Friday, 16 December 2011


As an image based individual, I am fascinated by how people imagine and interpret how dragons are supposed to look. They seem to have certain rules; they need to be reptilian, with claws with dinosaur-like teeth. But how dragons look changes according to where you live in the world. There is the Chinese dragon, still reptilian but with more a more serpentine look. The other type, the European dragon, likes to breathe a little fire, perhaps has wings. Considering it’s a mythical creature, it certainly does have a definitive identity.

Which makes me wonder, why did we create these imaginary creatures and why have they endured so well? There are plenty of mythological creatures to choose from, what makes the dragon such a romantic figure? There is more than one hypothesis. One is that the discovery of dinosaur bones made these creatures real to the people who first found them. Another is that we have an innate repulsion of reptilian creatures by instinct (a little like the fear of spiders) which has encouraged us to create these images. But why haven’t we created a giant fire breathing spider that flies? We have even gone as far to surmise how they reproduce; we all know that dragons lay eggs don’t we?

As fierce as they seem to be in stories and illustrations, they are still incredibly beautiful. I love to see how people illustrate dragons in such differing styles. I have always seen them as noble creatures, not vicious and bloodthirsty. There has to be more than just seeing bones and guessing, there has to be more than primeval fear. Something is at work. Here there be the creative impulse. As Vicky said yesterday, dragons are us without the chains. Dragons are us, they are part of us which we create in a reptilian form. We transfer ourselves from the mammal to the reptilian and all our faults and virtues travel with them.

Image from kerembeyit on Devianart.


Ste said...

This and Vicky's post yesterday got me thinking about 'Life of Pi'

I like the questions here - I never thought about dinosaur bones but have always thought encounters with crocodiles, Komodo dragons etc fed the myth, (whales, giant squid for the kraken as well)

I think we humans have a knack for making the fantastic out of the ordinary. 'Life of Pi' is one of my faves because of this.

I love a line near the end of the book (the actual quote says 'animals' but I shall substitute for 'dragons':

"'So tell me, since it makes no factual difference to you and you can't prove the question either way, which story do you prefer? Which is the better story, the story with (dragons) or the story without (dragons)?'

Mr. Okamoto: 'That's an interesting question?'

Mr. Chiba: 'The story with (dragons).'

Mr. Okamoto: 'Yes. The story with (dragons) is the better story.'

Pi Patel: 'Thank you. And so it goes with God.'"

Tons of the books I read have dragons as a central theme and they always represent transience, spirituality and power. Maybe they represent what we strive to be?
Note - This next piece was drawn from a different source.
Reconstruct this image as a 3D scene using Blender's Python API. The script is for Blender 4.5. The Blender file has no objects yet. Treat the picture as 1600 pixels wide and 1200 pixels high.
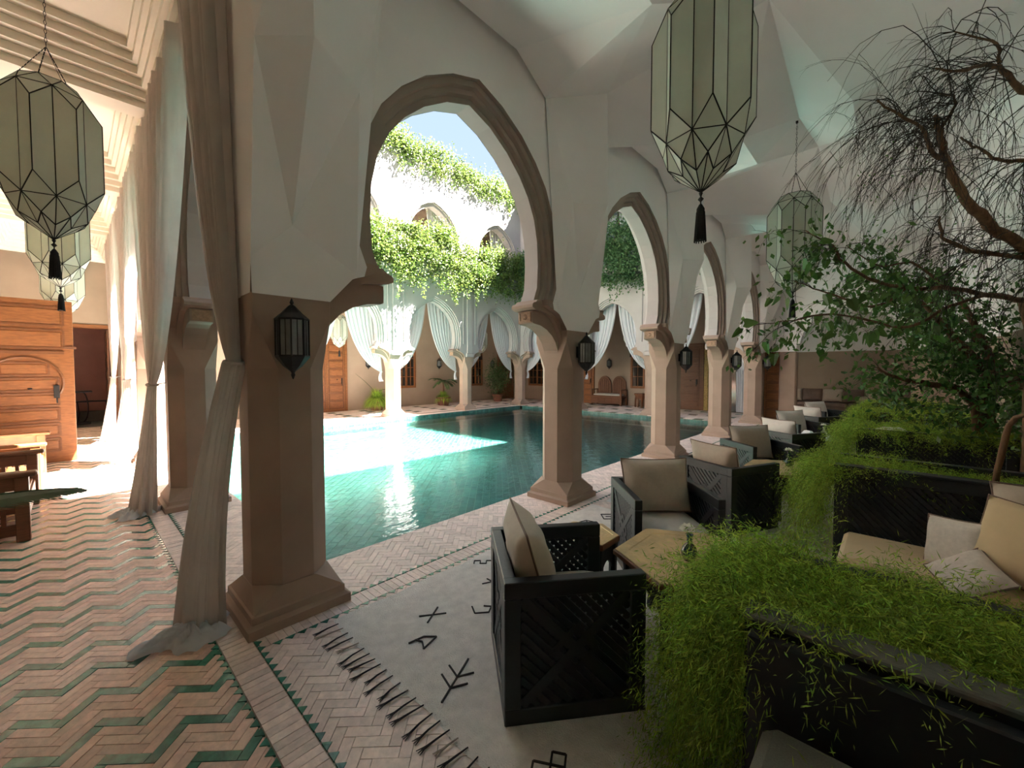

Dunno but you and Vicky got me thinking anyway - great post. Hope you enjoy yourselves at DGPS tonight :)

vicky ellis said...

Lindsay, I reckon that dragon makes a noise like a church organ - it has enough pipes :) I want to see you draw a dragon please!

See you later x

Ashley R Lister said...

I've been researching dragons over the past few days and you're right to mention the fact that they're a worldwide phenomena.

The differences seem to be minor - and the similarities do tend to suggest that there is something behind the myth.